The Western countries have condemned the war and supported the opposition but only from a distance. Saudi Arabia and Qatar have financed the supply of arms to the opposition. It is a civil war but also a Shia-Sunni war. The war is,however,spilling over into Lebanon,thanks to the Hezbollah,into Turkey and Jordan where millions of refugees have gone,and of course Iran as a Shia country is supporting Syria. Analogies are never exact but this could be like the Spanish Civil War,which was a prelude to WW II. We could soon be in a general war across the Middle East,with Iran,Iraq and Syria on one side along with the Hezbollah and the Sunni nations and the Islamists on the other.

If such a war breaks out,there is no prospect of its prevention. The International Order which was created during the 1940s with the UN at its centre has had its problems. The Security Council has seldom agreed on a common plan of action. Through the Cold War,the UN had hardly functioned. After 1991,the Western nations began to intervene to enforce human rights across the world—a policy called liberal interventionism. It worked in Yugoslavia where horrendous human rights violations occurred. But it got into trouble with Iraq where it overreached itself.

Now faced with the use of chemical weapons by Syrian authorities (which seems the most plausible cause),the guardians of the Order are faced with a tough choice. The convention against the use of chemical weapons ought to be enforced. We know that the UN Security Council will not approve,thanks to the veto system. The UK Parliament has already rejected the interventionist option. Obama has now sought Congressional approval although technically he does not need it. It looks very likely that the Congress will not give approval for intervention.

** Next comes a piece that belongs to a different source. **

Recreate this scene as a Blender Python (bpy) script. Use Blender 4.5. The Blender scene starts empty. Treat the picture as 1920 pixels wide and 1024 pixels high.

No doubt many people will rejoice at this decision. It is obvious that the old powers—the US,UK and France—have neither the will nor the strength to police the Order they set up. Many in India and indeed the non-Western world firmly believe that a sovereign nation has the ultimate right to murder,torture and bomb its own population. That is not the way it is put but any international interference is resented. But then,if we have no one to enforce any common norms,what will the global order look like?

The question to ask is: Do all nations believe in a common set of values which they are willing to abide by in their own backyards and to urge their neighbours do the same? There are frequent charges that human rights are just a Western fashion and not universal. Fair enough. Then,do we approve of Saddam Hussein attacking his population in Halabja or the people of Iran during the Iran-Iraq war with chemical weapons? Should we not have an International Criminal Court to hold monsters like Radovan Karadzic to account?

Maybe not. Maybe the old Order is dead. It was born after the Second World War and perhaps the coming war in the Middle East will give birth to a new order. But after how many more deaths?